Seize ans après son dernier album, le duo Clipse (Pusha T et Malice) signe un retour marquant avec Let God Sort Em Out, produit par Pharrell Williams. Entre clashs, luxe et écriture acérée, le duo iconique du coke rap frappe fort. L’album est-il le meilleur projet rap de l’année 2025 ?

  • par Alexis Thibault.

  • Clipse : la légende du coke rap et l’école de la dureté

    Il y a les retours qu’on croyait impossibles. Et ceux qu’on n’osait même plus espérer. Clipse, duo de musique culte de Virginia Beach composé des frères Thornton – Malice et Pusha T – appartient aux deux catégories. Seize ans après Til The Casket Drops (2009), les revoilà avec Let God Sort Em Out (2025), un album qui ressuscite leur esthétique sans la figer dans la nostalgie.

    Formé à la fin des années 1990, Clipse s’est rapidement imposé comme l’un des duos les plus redoutés du rap américain.
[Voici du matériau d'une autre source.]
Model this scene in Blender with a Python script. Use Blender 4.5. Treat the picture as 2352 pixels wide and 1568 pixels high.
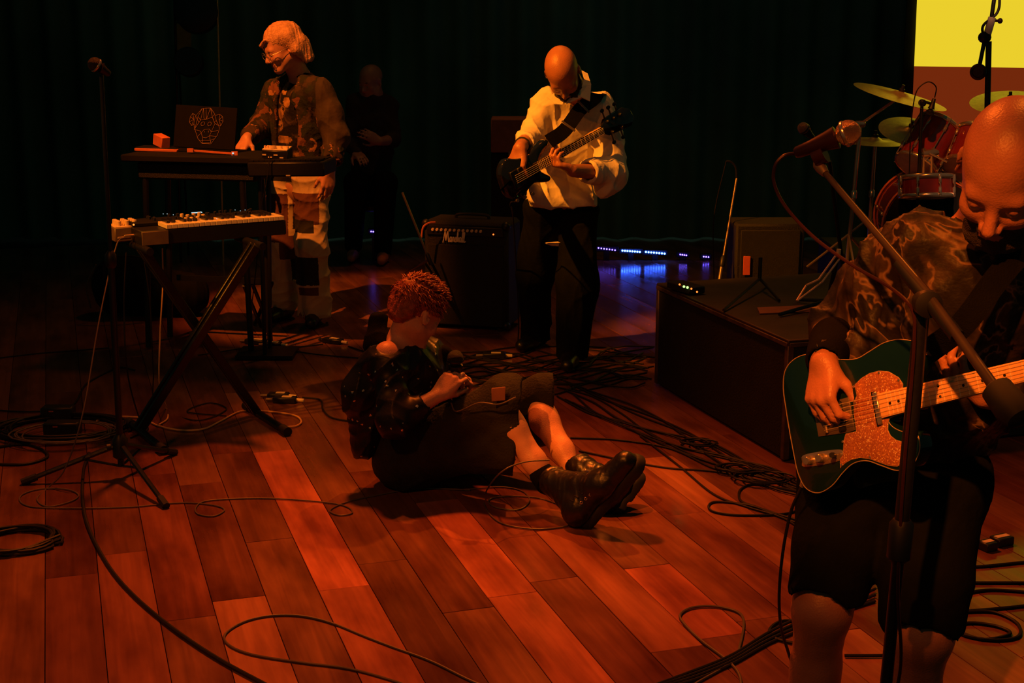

Leur premier album Lord Willin’ (2002), produit par les Neptunes, est un classique immédiat. Une alchimie entre beats intergalactiques et sombres récits sur la vente de drogue, la rue et les ambitions contrariées. Avec Hell Hath No Fury (2006), les deux frères enfoncent le clou : ambiance étouffante, écriture acérée. Le projet devient une référence absolue du coke rap, ce sous-genre au sein duquel la rue devient une économie de survie. Un terrain de style et, aussi, une religion personnelle.
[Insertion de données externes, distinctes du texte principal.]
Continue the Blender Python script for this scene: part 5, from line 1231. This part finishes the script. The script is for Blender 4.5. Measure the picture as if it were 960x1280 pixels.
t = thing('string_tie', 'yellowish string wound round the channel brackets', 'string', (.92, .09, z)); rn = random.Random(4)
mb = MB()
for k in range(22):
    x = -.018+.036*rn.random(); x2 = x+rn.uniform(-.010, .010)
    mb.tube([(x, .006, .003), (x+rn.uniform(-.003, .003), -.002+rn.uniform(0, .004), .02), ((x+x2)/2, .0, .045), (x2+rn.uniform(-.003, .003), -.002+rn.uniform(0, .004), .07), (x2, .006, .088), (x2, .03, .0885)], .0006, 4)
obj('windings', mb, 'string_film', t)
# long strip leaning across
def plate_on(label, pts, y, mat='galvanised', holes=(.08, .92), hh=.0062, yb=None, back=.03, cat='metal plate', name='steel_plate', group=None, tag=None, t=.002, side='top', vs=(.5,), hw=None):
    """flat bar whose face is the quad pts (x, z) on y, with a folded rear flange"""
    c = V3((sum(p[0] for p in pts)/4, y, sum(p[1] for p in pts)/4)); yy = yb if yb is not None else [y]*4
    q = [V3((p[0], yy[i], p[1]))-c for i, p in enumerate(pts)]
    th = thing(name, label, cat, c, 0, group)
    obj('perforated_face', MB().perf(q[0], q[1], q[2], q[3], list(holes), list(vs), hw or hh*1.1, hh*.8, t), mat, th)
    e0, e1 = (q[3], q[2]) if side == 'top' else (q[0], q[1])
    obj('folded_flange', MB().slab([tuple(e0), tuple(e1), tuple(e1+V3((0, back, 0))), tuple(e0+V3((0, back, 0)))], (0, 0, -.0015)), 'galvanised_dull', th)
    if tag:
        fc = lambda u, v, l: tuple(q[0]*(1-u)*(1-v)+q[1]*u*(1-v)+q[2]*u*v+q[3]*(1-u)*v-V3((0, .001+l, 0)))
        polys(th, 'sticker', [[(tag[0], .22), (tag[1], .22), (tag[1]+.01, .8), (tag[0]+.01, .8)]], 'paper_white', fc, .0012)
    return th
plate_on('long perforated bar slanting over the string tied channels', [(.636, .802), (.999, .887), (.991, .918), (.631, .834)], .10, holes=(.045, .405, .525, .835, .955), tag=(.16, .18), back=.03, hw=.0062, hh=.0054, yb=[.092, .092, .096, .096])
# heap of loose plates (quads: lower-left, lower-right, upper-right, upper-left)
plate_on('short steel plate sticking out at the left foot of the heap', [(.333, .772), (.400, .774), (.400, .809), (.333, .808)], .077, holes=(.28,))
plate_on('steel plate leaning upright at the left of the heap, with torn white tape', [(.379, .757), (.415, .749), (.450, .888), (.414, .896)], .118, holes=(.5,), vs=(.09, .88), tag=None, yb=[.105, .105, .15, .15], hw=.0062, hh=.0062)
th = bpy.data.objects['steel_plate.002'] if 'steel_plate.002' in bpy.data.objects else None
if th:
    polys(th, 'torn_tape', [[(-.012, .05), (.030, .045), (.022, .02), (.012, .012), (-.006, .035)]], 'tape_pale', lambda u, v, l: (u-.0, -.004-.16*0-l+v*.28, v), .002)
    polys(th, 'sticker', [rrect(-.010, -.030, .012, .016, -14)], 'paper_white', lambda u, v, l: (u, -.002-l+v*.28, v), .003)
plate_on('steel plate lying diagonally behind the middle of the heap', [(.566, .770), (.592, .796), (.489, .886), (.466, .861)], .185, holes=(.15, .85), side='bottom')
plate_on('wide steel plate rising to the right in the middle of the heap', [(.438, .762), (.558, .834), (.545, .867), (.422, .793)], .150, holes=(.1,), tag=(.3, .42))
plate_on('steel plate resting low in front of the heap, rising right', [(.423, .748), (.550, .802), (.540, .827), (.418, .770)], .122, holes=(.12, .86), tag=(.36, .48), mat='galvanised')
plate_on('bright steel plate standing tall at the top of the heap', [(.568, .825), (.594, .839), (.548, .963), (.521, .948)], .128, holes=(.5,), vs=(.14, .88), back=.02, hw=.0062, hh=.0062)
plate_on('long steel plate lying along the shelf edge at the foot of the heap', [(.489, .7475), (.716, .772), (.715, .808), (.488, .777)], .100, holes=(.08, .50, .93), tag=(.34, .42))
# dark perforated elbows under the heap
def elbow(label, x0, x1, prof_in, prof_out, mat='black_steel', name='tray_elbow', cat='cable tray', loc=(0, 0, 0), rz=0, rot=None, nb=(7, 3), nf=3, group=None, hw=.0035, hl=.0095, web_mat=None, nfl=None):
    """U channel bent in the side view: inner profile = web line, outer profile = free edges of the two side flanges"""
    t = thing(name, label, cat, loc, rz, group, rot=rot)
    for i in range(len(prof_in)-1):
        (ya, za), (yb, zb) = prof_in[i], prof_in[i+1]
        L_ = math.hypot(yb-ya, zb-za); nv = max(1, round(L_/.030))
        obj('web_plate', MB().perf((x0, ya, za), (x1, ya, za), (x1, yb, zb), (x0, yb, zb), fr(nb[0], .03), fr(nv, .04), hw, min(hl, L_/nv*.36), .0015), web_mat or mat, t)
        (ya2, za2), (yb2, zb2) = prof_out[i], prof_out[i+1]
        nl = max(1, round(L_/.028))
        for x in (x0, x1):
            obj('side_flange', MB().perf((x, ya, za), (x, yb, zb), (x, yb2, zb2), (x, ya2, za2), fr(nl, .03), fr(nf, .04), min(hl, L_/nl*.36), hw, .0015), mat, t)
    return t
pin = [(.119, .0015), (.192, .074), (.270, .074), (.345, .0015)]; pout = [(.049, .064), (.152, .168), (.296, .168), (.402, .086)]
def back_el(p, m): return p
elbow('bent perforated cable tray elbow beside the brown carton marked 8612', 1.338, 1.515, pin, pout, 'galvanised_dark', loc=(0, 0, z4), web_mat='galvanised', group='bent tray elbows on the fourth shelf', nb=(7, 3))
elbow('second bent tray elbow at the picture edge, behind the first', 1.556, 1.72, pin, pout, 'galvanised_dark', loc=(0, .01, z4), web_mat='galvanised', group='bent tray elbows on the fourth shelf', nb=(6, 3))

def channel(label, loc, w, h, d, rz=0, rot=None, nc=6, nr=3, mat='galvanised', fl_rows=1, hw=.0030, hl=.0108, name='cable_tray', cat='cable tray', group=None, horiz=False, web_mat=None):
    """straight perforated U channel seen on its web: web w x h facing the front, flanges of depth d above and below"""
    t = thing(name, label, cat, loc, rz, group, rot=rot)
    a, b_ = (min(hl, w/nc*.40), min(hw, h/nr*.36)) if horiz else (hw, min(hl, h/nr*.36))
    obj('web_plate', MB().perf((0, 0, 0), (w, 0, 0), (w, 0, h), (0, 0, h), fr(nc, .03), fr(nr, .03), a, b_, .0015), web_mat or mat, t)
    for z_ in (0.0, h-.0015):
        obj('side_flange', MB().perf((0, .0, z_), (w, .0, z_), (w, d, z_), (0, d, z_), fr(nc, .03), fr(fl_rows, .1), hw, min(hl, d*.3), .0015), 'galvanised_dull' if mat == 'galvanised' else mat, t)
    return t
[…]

    Mais après leur dernier album en 2009, les chemins divergent. Pusha T monte en flèche, entre clashs d’anthologie (notamment contre Drake en 2018) et albums salués (Daytona en 2018, It’s Almost Dry en 2022). Malice, lui, prend le large : il se convertit, se retire du rap, et devient No Malice. Leur réapparition commune sur Jesus Is King de Kanye West (2020) n’était qu’un frémissement.

    Chains & Whips (2025) de Clipse, Kendrick Lamar, Pusha T et Malice.
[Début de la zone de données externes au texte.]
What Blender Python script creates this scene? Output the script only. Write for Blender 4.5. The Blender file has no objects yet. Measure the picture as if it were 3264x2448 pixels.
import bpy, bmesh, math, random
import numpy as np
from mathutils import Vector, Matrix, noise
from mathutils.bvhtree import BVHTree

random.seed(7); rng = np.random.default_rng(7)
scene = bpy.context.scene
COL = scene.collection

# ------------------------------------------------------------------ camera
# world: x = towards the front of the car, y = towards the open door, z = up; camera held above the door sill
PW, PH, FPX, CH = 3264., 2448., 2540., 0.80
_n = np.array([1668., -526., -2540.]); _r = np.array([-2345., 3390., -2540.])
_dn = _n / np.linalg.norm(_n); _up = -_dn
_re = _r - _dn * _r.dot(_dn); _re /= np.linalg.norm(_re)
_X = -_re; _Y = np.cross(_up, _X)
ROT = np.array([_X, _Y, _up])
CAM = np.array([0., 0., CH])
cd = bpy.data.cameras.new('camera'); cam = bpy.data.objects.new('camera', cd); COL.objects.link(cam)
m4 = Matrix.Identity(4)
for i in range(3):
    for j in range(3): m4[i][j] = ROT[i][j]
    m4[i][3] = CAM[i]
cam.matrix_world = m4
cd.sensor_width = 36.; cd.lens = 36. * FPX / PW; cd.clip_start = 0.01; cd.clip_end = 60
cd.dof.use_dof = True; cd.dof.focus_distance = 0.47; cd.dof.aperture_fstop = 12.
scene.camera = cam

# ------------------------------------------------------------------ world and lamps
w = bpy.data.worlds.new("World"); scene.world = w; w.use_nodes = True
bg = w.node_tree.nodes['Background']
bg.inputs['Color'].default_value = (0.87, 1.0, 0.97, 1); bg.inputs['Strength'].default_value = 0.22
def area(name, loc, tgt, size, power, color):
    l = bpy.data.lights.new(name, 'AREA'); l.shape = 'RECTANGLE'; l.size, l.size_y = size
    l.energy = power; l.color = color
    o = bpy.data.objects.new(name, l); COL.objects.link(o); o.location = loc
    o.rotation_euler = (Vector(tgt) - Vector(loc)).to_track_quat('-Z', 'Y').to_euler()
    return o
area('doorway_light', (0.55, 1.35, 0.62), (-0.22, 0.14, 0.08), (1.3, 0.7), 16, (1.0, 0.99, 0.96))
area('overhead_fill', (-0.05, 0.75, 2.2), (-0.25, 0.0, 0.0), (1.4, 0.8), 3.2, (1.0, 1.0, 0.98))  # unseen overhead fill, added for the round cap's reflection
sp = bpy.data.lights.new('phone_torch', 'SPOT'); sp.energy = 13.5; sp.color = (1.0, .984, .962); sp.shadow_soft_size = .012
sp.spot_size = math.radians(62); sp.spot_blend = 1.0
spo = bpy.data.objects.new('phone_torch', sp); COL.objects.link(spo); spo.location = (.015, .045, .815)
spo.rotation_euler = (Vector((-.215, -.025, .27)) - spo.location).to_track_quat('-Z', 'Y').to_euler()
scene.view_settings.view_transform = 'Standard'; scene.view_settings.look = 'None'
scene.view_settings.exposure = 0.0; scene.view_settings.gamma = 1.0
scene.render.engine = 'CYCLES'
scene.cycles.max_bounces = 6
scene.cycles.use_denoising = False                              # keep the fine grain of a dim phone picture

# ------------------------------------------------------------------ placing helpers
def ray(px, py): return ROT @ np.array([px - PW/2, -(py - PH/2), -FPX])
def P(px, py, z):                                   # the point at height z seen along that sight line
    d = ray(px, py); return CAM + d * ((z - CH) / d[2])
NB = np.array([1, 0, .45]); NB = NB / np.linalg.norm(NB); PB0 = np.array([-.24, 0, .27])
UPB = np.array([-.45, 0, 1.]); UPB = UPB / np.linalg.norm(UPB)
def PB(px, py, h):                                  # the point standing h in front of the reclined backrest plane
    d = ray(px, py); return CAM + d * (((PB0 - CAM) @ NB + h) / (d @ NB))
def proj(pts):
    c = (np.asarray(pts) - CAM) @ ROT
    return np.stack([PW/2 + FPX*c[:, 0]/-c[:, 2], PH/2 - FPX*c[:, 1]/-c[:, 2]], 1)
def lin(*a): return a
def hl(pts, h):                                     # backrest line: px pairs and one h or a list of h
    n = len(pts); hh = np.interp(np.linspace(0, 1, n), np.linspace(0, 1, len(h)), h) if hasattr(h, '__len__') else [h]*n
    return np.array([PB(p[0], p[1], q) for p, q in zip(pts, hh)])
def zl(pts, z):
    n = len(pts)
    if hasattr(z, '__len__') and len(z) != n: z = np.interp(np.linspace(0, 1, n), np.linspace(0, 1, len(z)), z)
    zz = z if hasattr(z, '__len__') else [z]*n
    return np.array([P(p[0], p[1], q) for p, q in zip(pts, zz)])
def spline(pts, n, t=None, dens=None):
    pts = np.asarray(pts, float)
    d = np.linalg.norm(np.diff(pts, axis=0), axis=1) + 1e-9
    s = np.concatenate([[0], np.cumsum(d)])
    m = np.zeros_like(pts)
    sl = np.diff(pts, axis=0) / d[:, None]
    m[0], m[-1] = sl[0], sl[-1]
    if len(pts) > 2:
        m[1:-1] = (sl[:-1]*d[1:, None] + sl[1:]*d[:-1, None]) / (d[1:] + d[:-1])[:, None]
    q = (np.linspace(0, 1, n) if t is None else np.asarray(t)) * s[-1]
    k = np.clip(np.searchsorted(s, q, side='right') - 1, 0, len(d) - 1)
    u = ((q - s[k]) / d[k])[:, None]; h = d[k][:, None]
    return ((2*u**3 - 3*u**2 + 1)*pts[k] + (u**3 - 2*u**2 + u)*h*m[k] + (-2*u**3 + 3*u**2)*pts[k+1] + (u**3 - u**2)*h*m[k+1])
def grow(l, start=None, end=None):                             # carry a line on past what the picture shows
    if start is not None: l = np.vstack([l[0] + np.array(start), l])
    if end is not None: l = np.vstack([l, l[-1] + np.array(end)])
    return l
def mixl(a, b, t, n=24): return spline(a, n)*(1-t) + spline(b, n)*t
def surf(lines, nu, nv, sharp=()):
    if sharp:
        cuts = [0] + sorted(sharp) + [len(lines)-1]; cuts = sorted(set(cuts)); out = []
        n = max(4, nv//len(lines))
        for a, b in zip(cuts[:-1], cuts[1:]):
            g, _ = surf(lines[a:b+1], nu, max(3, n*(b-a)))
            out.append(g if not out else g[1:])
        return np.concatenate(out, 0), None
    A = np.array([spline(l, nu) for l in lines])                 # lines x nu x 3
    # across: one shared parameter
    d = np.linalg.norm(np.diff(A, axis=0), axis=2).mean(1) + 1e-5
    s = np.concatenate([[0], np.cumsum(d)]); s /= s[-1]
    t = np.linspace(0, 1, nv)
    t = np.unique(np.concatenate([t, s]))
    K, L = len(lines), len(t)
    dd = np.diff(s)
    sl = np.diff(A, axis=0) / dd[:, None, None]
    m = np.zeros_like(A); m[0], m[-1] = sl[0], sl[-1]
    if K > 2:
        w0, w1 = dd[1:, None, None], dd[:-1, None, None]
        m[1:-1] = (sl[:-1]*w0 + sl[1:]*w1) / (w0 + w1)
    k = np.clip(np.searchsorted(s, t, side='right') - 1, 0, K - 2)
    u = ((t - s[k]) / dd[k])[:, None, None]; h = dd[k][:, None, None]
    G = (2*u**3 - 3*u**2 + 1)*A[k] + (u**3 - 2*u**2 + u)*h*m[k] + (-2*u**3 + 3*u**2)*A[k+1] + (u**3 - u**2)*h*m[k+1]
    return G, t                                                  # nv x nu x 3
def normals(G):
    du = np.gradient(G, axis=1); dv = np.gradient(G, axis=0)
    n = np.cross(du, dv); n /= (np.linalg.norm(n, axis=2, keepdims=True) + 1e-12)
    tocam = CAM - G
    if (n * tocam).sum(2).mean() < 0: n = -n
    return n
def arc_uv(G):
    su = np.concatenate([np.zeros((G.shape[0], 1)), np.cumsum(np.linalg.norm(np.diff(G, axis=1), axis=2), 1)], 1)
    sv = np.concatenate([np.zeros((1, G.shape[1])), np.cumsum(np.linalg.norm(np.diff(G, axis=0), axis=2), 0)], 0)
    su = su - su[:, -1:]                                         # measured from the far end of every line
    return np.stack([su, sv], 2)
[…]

    Le retour maîtrisé de Clipse, entre prestige et provocation

    En 2023, à Paris, tout s’accélère. Sur le podium du défilé Louis Vuitton Homme Printemps-Été, Pharrell Williams, directeur artistique de la marque et producteur historique du duo, diffuse un morceau inédit : Chains & Whips. Un égo-trip sombre, chargé de références à l’histoire esclavagiste américaine. L’annonce de l’album aura été tardive, mais sa sortie, le 11 juillet 2025, s’est faite dans une ambiance de grand spectacle. Le premier single, So Be It, attaque frontalement Travis Scott, qualifié d’“opportuniste sans colonne vertébrale”.

    Autre controverse : la rumeur de censure autour du couplet de Kendrick Lamar sur Chains & Whips. Selon Pusha, Def Jam voulait retirer ses vers les plus incisifs. Résultat : Clipse claque la porte du label. C’est finalement Roc Nation, l’écurie de Jay-Z, qui permet à l’album de voir le jour. Un changement d’équipe qui illustre les tensions entre deux écoles du rap : d’un côté, la pop-rap aseptisée, de l’autre, une écriture âpre et crédible.

    Pharrell Williams chapeaute quant à lui l’ensemble. Le projet a d’ailleurs été enregistré à Paris, dans les studios Louis Vuitton. Ou quand le luxe s’invite au cœur du rap de rue, dans une alliance qui fascine… autant qu’elle divise.

    So Be It (2025) de Clipse.

    Clipse : un album dense, brutal et imparfait

    Malgré leur âge (52 ans pour Malice, 48 pour Pusha T), les Clipse n’ont rien perdu de leur superbe La voix de Malice, plus grave, incarne une sagesse désabusée, nourrie par sa retraite spirituelle. Pusha, de son côté, reste fidèle à lui-même : arrogant, chirurgical, un brin théâtral. Parmi les invités, Kendrick Lamar brille autant que Nas tandis que Tyler, The Creator provoque encore. Et John Legend s’autorise une touche mélodramatique un peu lisse.

    Certains reprochent d’ailelurs à Pharrell d’avoir livré une production trop policée. Là où les Neptunes de Hell Hath No Fury, en 2006, faisaient jaillir le chaos dans la boucle. L’intention luxueuse de ce nouveau disque — enregistrer dans un studio Vuitton, mixer à Paris, soigner le visuel jusqu’à l’obsession — a supprimé certaines aspérités.

    Pourtant, malgré ces faiblesses, Let God Sort Em Out impressionne. Par sa cohérence, d’abord : treize titres, aucun remplissage. Par sa narration, ensuite : les Clipse évoquent l’argent, Dieu, le pouvoir, la famille à coups de punchlines fines, ultra-référencées et souvent drôles. Et par son ambition, enfin : dans une époque où l’album de rap est souvent relégué au rôle de playlist, Clipse propose une œuvre dense et maîtrisée. Trop aseptisée ?

    Let God Sort Em Out de Clipse, disponible.